Exercise aim: Every line from the start of the entries up to and including the one bearing "S.camera = cam" must be printed verbatim, without the pictures.

[Lines of data]
━━━━━━━━━━━━━━━━━━━━━━━━━━━━━━

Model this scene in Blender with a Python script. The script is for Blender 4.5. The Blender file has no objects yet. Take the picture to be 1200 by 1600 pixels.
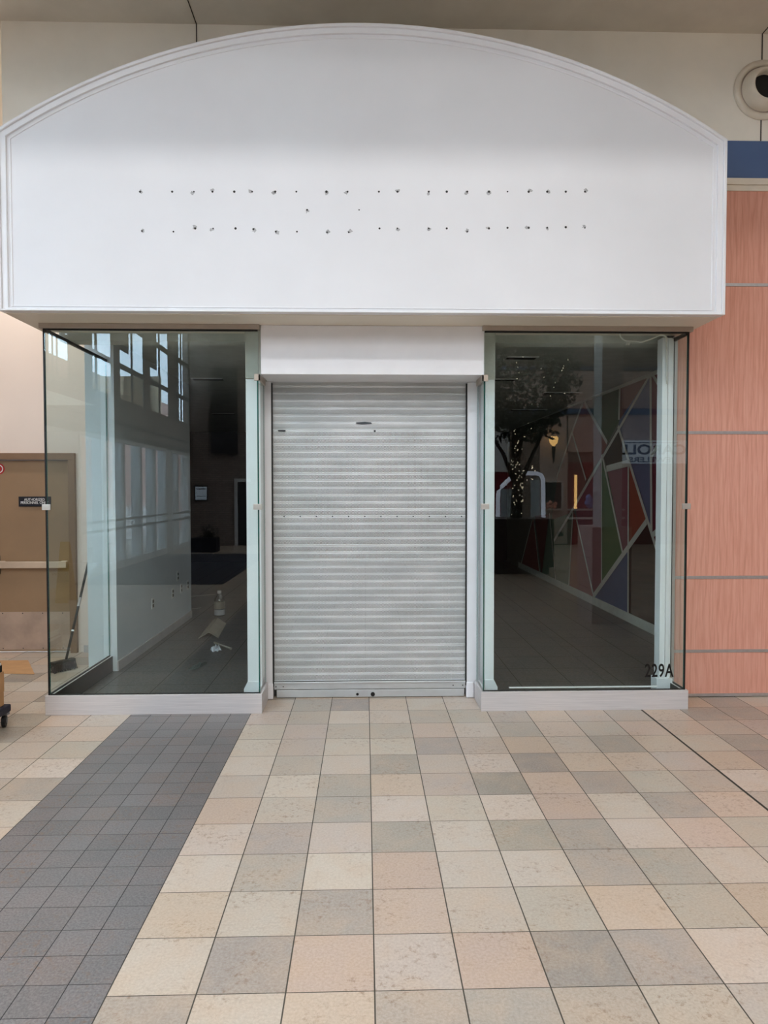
import bpy, bmesh, math, random
from mathutils import Vector, Matrix
random.seed(11)
S = bpy.context.scene
COL = S.collection
PI = math.pi

# ------------------------------------------------------------------ camera
F, CAM_H, YAW, PITCH, ROLL = 1085.0, 1.7194, 0.0272, 0.03047, -0.0009
fw = Vector((math.sin(YAW) * math.cos(PITCH), math.cos(YAW) * math.cos(PITCH), -math.sin(PITCH)))
_r = Vector((math.cos(YAW), -math.sin(YAW), 0)); _u = _r.cross(fw)
rt = _r * math.cos(ROLL) + _u * math.sin(ROLL); up = rt.cross(fw)
EYE = Vector((0, 0, CAM_H))
cd = bpy.data.cameras.new('camera'); cam = bpy.data.objects.new('camera', cd); COL.objects.link(cam)
cd.sensor_width = 36; cd.lens = F / 1600 * 36; cd.clip_end = 400
m = Matrix.Identity(4)
for i in range(3):
    m[i][0], m[i][1], m[i][2], m[i][3] = rt[i], up[i], -fw[i], EYE[i]
cam.matrix_world = m
S.camera = cam

def on(px, py, ax, val):
    """photo pixel -> point on the plane axis=val (measuring aid)"""
    d = fw + rt * ((px - 600) / F) - up * ((py - 800) / F)
    return EYE + d * ((val - EYE[ax]) / d[ax])
YG = 5.36                                            # plane of the front panes
def mir(px, py, D):
    """what the pane shows at a pixel, D metres along: the real place behind the camera"""
    p = on(px, py, 1, D); return Vector((p.x, 2 * YG - p.y, p.z))
def mirx(px, py, X):
    p = on(px, py, 0, X); return Vector((p.x, 2 * YG - p.y, p.z))

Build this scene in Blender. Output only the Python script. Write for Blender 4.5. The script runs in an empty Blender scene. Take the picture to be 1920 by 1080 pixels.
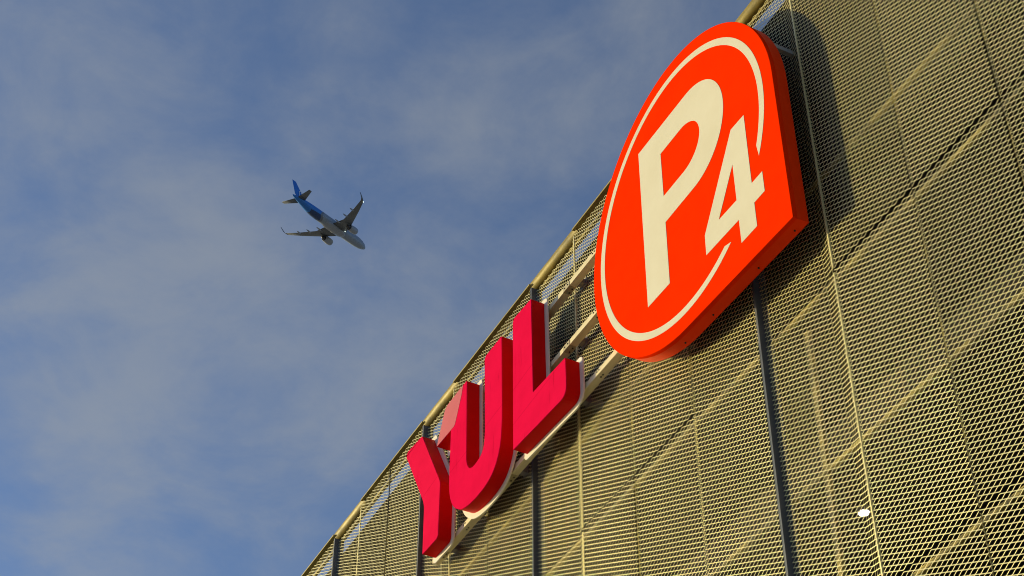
import bpy, bmesh, math, random
from mathutils import Vector, Matrix
from mathutils.geometry import tessellate_polygon
R = math.radians
random.seed(7)
scene = bpy.context.scene
col = scene.collection

# ------------------------------------------------------------------ camera
GROUND = -1.6                      # the camera stands at the origin, 1.6 m above the pavement
M = ((0.45691547, 0.88950718, 0.0022879), (0.59157789, -0.30579616, 0.74600557), (-0.66427694, 0.33950802, 0.66593577))
cam_data = bpy.data.cameras.new('camera')
cam = bpy.data.objects.new('camera', cam_data); col.objects.link(cam)
rx, up, fw = Vector(M[0]), Vector(M[1]), Vector(M[2])
mw = Matrix((rx, up, -fw)).transposed().to_4x4()
cam.matrix_world = mw
cam_data.sensor_width = 36.0
cam_data.lens = 36.0 * 3300.08 / 1920.0
cam_data.clip_start = 0.1; cam_data.clip_end = 6000
scene.camera = cam

# ------------------------------------------------------------------ light
SUN_EL, SUN_AZ = R(10.0), R(52.0)          # AZ: from the wall's normal towards the left
sun_from = Vector((-math.sin(SUN_AZ) * math.cos(SUN_EL), -math.cos(SUN_AZ) * math.cos(SUN_EL), math.sin(SUN_EL)))
sd = bpy.data.lights.new('sun', 'SUN'); sd.energy = 4.5; sd.angle = R(0.5); sd.color = (1.0, 0.83, 0.40)
so = bpy.data.objects.new('sun', sd); col.objects.link(so)
so.rotation_euler = sun_from.to_track_quat('Z', 'Y').to_euler()
so.location = (0, 0, 40)

scene.view_settings.view_transform = 'Standard'
scene.view_settings.look = 'None'
scene.view_settings.gamma = 1.0
scene.view_settings.exposure = 0.0
scene.view_settings.use_curve_mapping = False
scene.cycles.filter_width = 1.0
scene.cycles.max_bounces = 8
scene.cycles.diffuse_bounces = 4
scene.cycles.caustics_reflective = False
scene.cycles.caustics_refractive = False

# ------------------------------------------------------------------ sky
world = bpy.data.worlds.new('World'); scene.world = world
world.use_nodes = True
wt = world.node_tree; wt.nodes.clear()
def wn(t): return wt.nodes.new(t)
def wl(a, b): wt.links.new(a, b)
out = wn('ShaderNodeOutputWorld'); bg = wn('ShaderNodeBackground'); wl(bg.outputs[0], out.inputs[0])
sky = wn('ShaderNodeTexSky'); sky.sky_type = 'NISHITA'; sky.sun_disc = False
sky.sun_elevation = SUN_EL
sky.sun_rotation = math.atan2(sun_from.x, sun_from.y)
sky.air_density = 1.0; sky.dust_density = 1.0; sky.ozone_density = 2.0
bg.inputs[1].default_value = 0.15
tc = wn('ShaderNodeTexCoord')
def wmath(op, a, b=None, clamp=False):
    n = wn('ShaderNodeMath'); n.operation = op; n.use_clamp = clamp
    for i, v in enumerate((a, b)):
        if v is None: continue
        if hasattr(v, 'is_output'): wl(v, n.inputs[i])
        else: n.inputs[i].default_value = v
    return n.outputs[0]
# a layer of soft cloud lying far overhead: direction / height gives the place on the layer
sep = wn('ShaderNodeSeparateXYZ'); wl(tc.outputs['Generated'], sep.inputs[0])
zc = wmath('MAXIMUM', sep.outputs[2], 0.06)
cmb = wn('ShaderNodeCombineXYZ'); wl(wmath('DIVIDE', sep.outputs[0], zc), cmb.inputs[0]); wl(wmath('DIVIDE', sep.outputs[1], zc), cmb.inputs[1])
def wnoise(scale, detail, rough, off, dist=0.0):
    mp = wn('ShaderNodeMapping'); mp.inputs[1].default_value = off; wl(cmb.outputs[0], mp.inputs[0])
    n = wn('ShaderNodeTexNoise'); n.inputs['Scale'].default_value = scale; n.inputs['Detail'].default_value = detail
    n.inputs['Roughness'].default_value = rough; n.inputs['Distortion'].default_value = dist
    wl(mp.outputs[0], n.inputs['Vector']); return n
warp = wnoise(3.2, 4.0, 0.55, (3.1, 1.7, 0.0))
wv = wn('ShaderNodeVectorMath'); wv.operation = 'MULTIPLY_ADD'
wl(warp.outputs['Color'], wv.inputs[0]); wv.inputs[1].default_value = (0.16, 0.16, 0.16); wv.inputs[2].default_value = (-0.08, -0.08, -0.08)
wv2 = wn('ShaderNodeVectorMath'); wv2.operation = 'ADD'; wl(tc.outputs['Generated'], wv2.inputs[0]); wl(wv.outputs[0], wv2.inputs[1])
wv3 = wn('ShaderNodeVectorMath'); wv3.operation = 'NORMALIZE'; wl(wv2.outputs[0], wv3.inputs[0])
FPX = 3300.08
def direction(x, y):
    d = rx * (x - 960) / FPX + up * (540 - y) / FPX + fw
    return d.normalized()
CLOUD_BANKS = [  # heading of each bank, its spread, its weight
    (60, 110, 170, .55), (420, 330, 150, .40), (440, 560, 190, .80), (240, 835, 130, .65), (120, 610, 110, .35),
    (560, 190, 60, .30), (930, 140, 150, .45), (700, 790, 170, .40), (800, 560, 180, .35), (200, 1010, 200, .45),
    (1010, 330, 130, .25), (1250, 90, 110, .40), (1000, 190, 90, .15), (-250, 500, 300, .5), (560, -200, 200, .4), (1500, -500, 500, .6)]
acc = None
for (px, py, rad, wgt) in CLOUD_BANKS:
    d = wn('ShaderNodeVectorMath'); d.operation = 'DOT_PRODUCT'; wl(wv3.outputs[0], d.inputs[0]); d.inputs[1].default_value = direction(px, py)
    s2 = (rad / FPX) ** 2
    e = wmath('MULTIPLY', wmath('POWER', math.e, wmath('MULTIPLY', wmath('SUBTRACT', d.outputs['Value'], 1.0), 1.0 / s2)), wgt)
    acc = e if acc is None else wmath('ADD', acc, e)
n1 = wnoise(6.5, 7.0, 0.60, (0.4, 2.2, 0.0), 0.35)
n2 = wnoise(15.0, 5.0, 0.6, (7.7, 5.1, 0.0), 0.2)
fld = wmath('ADD', wmath('MULTIPLY', wmath('SUBTRACT', n1.outputs['Fac'], 0.5), 1.5), wmath('MULTIPLY', wmath('SUBTRACT', n2.outputs['Fac'], 0.5), 0.55))
dens = wmath('ADD', wmath('MULTIPLY', acc, 0.75), fld)
mr = wn('ShaderNodeMapRange'); mr.interpolation_type = 'SMOOTHSTEP'; wl(dens, mr.inputs[0])
mr.inputs[1].default_value = 0.0; mr.inputs[2].default_value = 1.15; mr.inputs[3].default_value = 0.07; mr.inputs[4].default_value = 0.54
tint = wn('ShaderNodeMix'); tint.data_type = 'RGBA'; tint.blend_type = 'MULTIPLY'; tint.inputs[0].default_value = 1.0
wl(sky.outputs[0], tint.inputs[6]); tint.inputs[7].default_value = (0.74, 0.86, 1.10, 1)
mix = wn('ShaderNodeMix'); mix.data_type = 'RGBA'; wl(mr.outputs[0], mix.inputs[0]); wl(tint.outputs[2], mix.inputs[6])
mix.inputs[7].default_value = (2.42, 2.52, 2.48, 1)
wl(mix.outputs[2], bg.inputs[0])

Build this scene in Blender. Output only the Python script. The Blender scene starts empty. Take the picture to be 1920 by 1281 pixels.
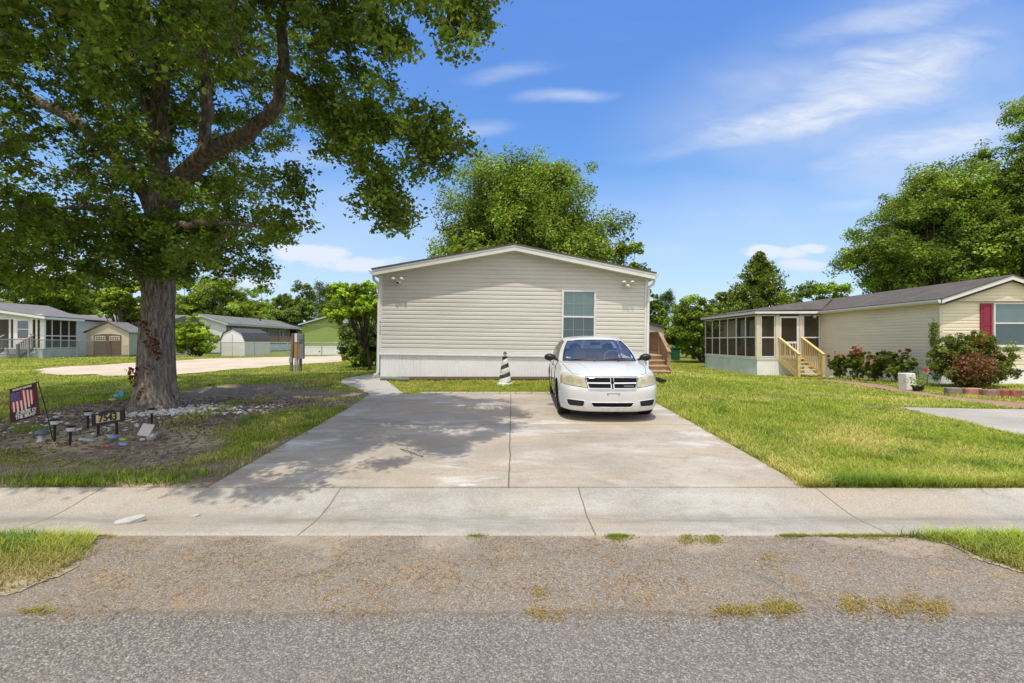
import bpy, bmesh, math, random
import numpy as np
from mathutils import Vector, Matrix, Euler
from mathutils.bvhtree import BVHTree

random.seed(7)
rng = np.random.default_rng(11)
R = math.radians
scene = bpy.context.scene
COL = scene.collection

# ------------------------------------------------------------------ camera model
F = 850.0            # focal length in pixels of the 1920 wide photograph (16 mm on 36 mm)
CX, CY = 960.0, 641.0
CAMZ = 1.6

def W(px, py, d):
    "point at depth d (metres along +Y) seen at a pixel"
    return Vector(((px - CX) / F * d, d, CAMZ - (py - CY) / F * d))

def interp(tab, y):
    ys = [t[0] for t in tab]; zs = [t[1] for t in tab]
    return np.interp(y, ys, zs)

PC = [(3.65, .02), (4.05, .0), (4.30, .03), (4.65, .10), (11.33, .28), (11.8, .293), (13.7, .49), (14.2, .505), (18, .46), (40, .5), (100, .7)]
PL = [(3.65, .02), (4.05, .0), (4.30, .03), (4.65, .10), (6.8, .14), (9.5, .21), (18, .38), (27, .55), (38, .36), (60, .45), (100, .6)]
PR = [(3.65, .02), (4.05, .0), (4.30, .03), (4.65, .10), (8, .13), (12, .06), (17, .0), (23, -.16), (35, -.08), (60, .1), (100, .4)]

def sstep(a, b, x):
    t = np.clip((np.asarray(x, float) - a) / (b - a), 0, 1)
    return t * t * (3 - 2 * t)

def gz(x, y):
    c = interp(PC, y); l = interp(PL, y); r = interp(PR, y)
    wl = sstep(-4.6, -9.0, x) if False else 1 - sstep(-9.0, -4.6, x)
    wr = sstep(4.3, 11.0, x)
    z = c * (1 - wl) * (1 - wr) + l * wl + r * wr
    return z

def G(px, py):
    "where the ray through a pixel meets the ground"
    lo, hi = 1.5, 400.0
    for _ in range(60):
        d = (lo + hi) / 2
        x = (px - CX) / F * d; z = CAMZ - (py - CY) / F * d
        if z > gz(x, d): lo = d
        else: hi = d
    x = (px - CX) / F * lo
    return Vector((x, lo, float(gz(x, lo))))

def on_ground(x, y): return Vector((x, y, float(gz(x, y))))

def inpoly(poly, X, Y):
    X = np.asarray(X); Y = np.asarray(Y)
    res = np.zeros(X.shape, bool)
    n = len(poly); j = n - 1
    for i in range(n):
        xi, yi = poly[i][0], poly[i][1]; xj, yj = poly[j][0], poly[j][1]
        c = ((yi > Y) != (yj > Y)) & (X < (xj - xi) * (Y - yi) / (yj - yi + 1e-12) + xi)
        res ^= c
        j = i
    return res

# ------------------------------------------------------------------ materials
MATS = {}
class NT:
    "short-hand for building node trees"
    def __init__(self, tree): self.t = tree; self.n = tree.nodes; self.l = tree.links
    def new(self, typ, **kw):
        nd = self.n.new(typ)
        for k, v in kw.items():
            if k.startswith('_'): setattr(nd, k[1:], v)
        return nd
    def link(self, a, b): self.l.new(a, b)
    def setin(self, nd, key, v):
        if v is None: return
        s = nd.inputs[key]
        if isinstance(v, bpy.types.NodeSocket): self.link(v, s)
        else: s.default_value = v
    def math(self, op, a, b=None, c=None, clamp=False):
        nd = self.n.new('ShaderNodeMath'); nd.operation = op; nd.use_clamp = clamp
        self.setin(nd, 0, a); self.setin(nd, 1, b); self.setin(nd, 2, c)
        return nd.outputs[0]
    def mix(self, fac, a, b, blend='MIX'):
        nd = self.n.new('ShaderNodeMix'); nd.data_type = 'RGBA'; nd.blend_type = blend
        self.setin(nd, 0, fac); self.setin(nd, 6, col4(a)); self.setin(nd, 7, col4(b))
        return nd.outputs[2]
    def coords(self, kind='Object'):
        return self.n.new('ShaderNodeTexCoord').outputs[kind]
    def pos(self):
        return self.n.new('ShaderNodeNewGeometry').outputs['Position']
    def mapping(self, v, scale=(1, 1, 1), rot=(0, 0, 0), loc=(0, 0, 0)):
        nd = self.n.new('ShaderNodeMapping'); self.link(v, nd.inputs[0])
        nd.inputs['Scale'].default_value = scale; nd.inputs['Rotation'].default_value = rot; nd.inputs['Location'].default_value = loc
        return nd.outputs[0]
    def noise(self, v, scale, detail=4, rough=.55, dist=0):
        nd = self.n.new('ShaderNodeTexNoise'); self.link(v, nd.inputs['Vector'])
        nd.inputs['Scale'].default_value = scale; nd.inputs['Detail'].default_value = detail
        nd.inputs['Roughness'].default_value = rough; nd.inputs['Distortion'].default_value = dist
        return nd.outputs['Fac']
    def voronoi(self, v, scale, feature='F1', out='Color'):
        nd = self.n.new('ShaderNodeTexVoronoi'); nd.feature = feature; self.link(v, nd.inputs['Vector'])
        nd.inputs['Scale'].default_value = scale
        return nd.outputs[out]
    def ramp(self, f, stops):
        nd = self.n.new('ShaderNodeValToRGB'); self.link(f, nd.inputs[0])
        e = nd.color_ramp.elements
        while len(e) < len(stops): e.new(.5)
        for i, (p, c) in enumerate(stops):
            e[i].position = p; e[i].color = col4(c)
        return nd.outputs[0]
    def range(self, f, a, b, c=0., d=1., smooth=True):
        nd = self.n.new('ShaderNodeMapRange'); self.link(f, nd.inputs[0])
        if smooth: nd.interpolation_type = 'SMOOTHSTEP'
        for i, v in enumerate((a, b, c, d)): nd.inputs[i + 1].default_value = v
        return nd.outputs[0]
    def sep(self, v):
        nd = self.n.new('ShaderNodeSeparateXYZ'); self.link(v, nd.inputs[0]); return nd.outputs
    def bump(self, h, strength=.3, dist=.02):
        nd = self.n.new('ShaderNodeBump'); self.link(h, nd.inputs['Height'])
        nd.inputs['Strength'].default_value = strength; nd.inputs['Distance'].default_value = dist
        return nd.outputs[0]

def col4(c):
    if isinstance(c, bpy.types.NodeSocket): return c
    if isinstance(c, (int, float)): return (c, c, c, 1)
    return tuple(c) + (1,) if len(c) == 3 else tuple(c)

def new_mat(name):
    m = bpy.data.materials.new(name); m.use_nodes = True
    t = NT(m.node_tree); b = m.node_tree.nodes['Principled BSDF']
    MATS[name] = m
    return m, t, b

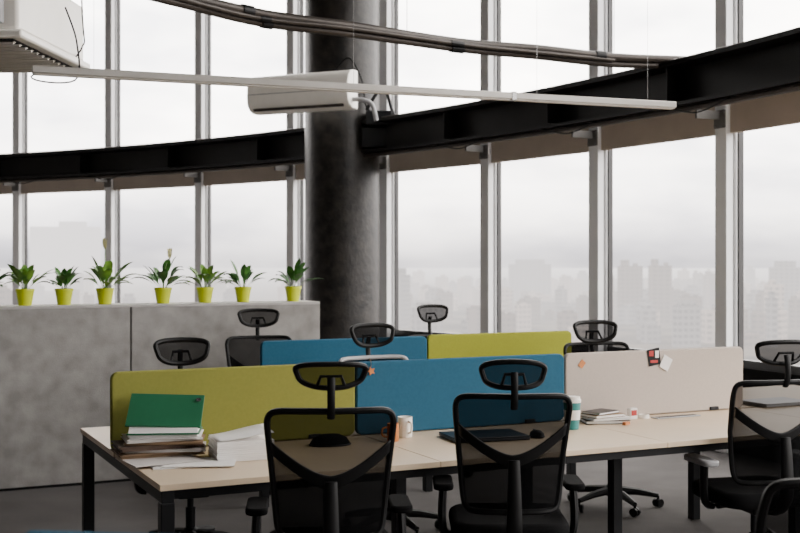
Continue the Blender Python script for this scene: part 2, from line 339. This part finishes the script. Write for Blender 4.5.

━━━━━━━━━━━━━━━━━━━━━━━━━━━━━━

Task answer:
Model this scene in Blender with a Python script. The script is for Blender 4.5. The Blender file has no objects yet. Take the picture to be 1200 by 1600 pixels.
import bpy, bmesh, math, random
from mathutils import Vector, Matrix
random.seed(11)
S = bpy.context.scene
COL = S.collection
PI = math.pi

# ------------------------------------------------------------------ camera
F, CAM_H, YAW, PITCH, ROLL = 1085.0, 1.7194, 0.0272, 0.03047, -0.0009
fw = Vector((math.sin(YAW) * math.cos(PITCH), math.cos(YAW) * math.cos(PITCH), -math.sin(PITCH)))
_r = Vector((math.cos(YAW), -math.sin(YAW), 0)); _u = _r.cross(fw)
rt = _r * math.cos(ROLL) + _u * math.sin(ROLL); up = rt.cross(fw)
EYE = Vector((0, 0, CAM_H))
cd = bpy.data.cameras.new('camera'); cam = bpy.data.objects.new('camera', cd); COL.objects.link(cam)
cd.sensor_width = 36; cd.lens = F / 1600 * 36; cd.clip_end = 400
m = Matrix.Identity(4)
for i in range(3):
    m[i][0], m[i][1], m[i][2], m[i][3] = rt[i], up[i], -fw[i], EYE[i]
cam.matrix_world = m
S.camera = cam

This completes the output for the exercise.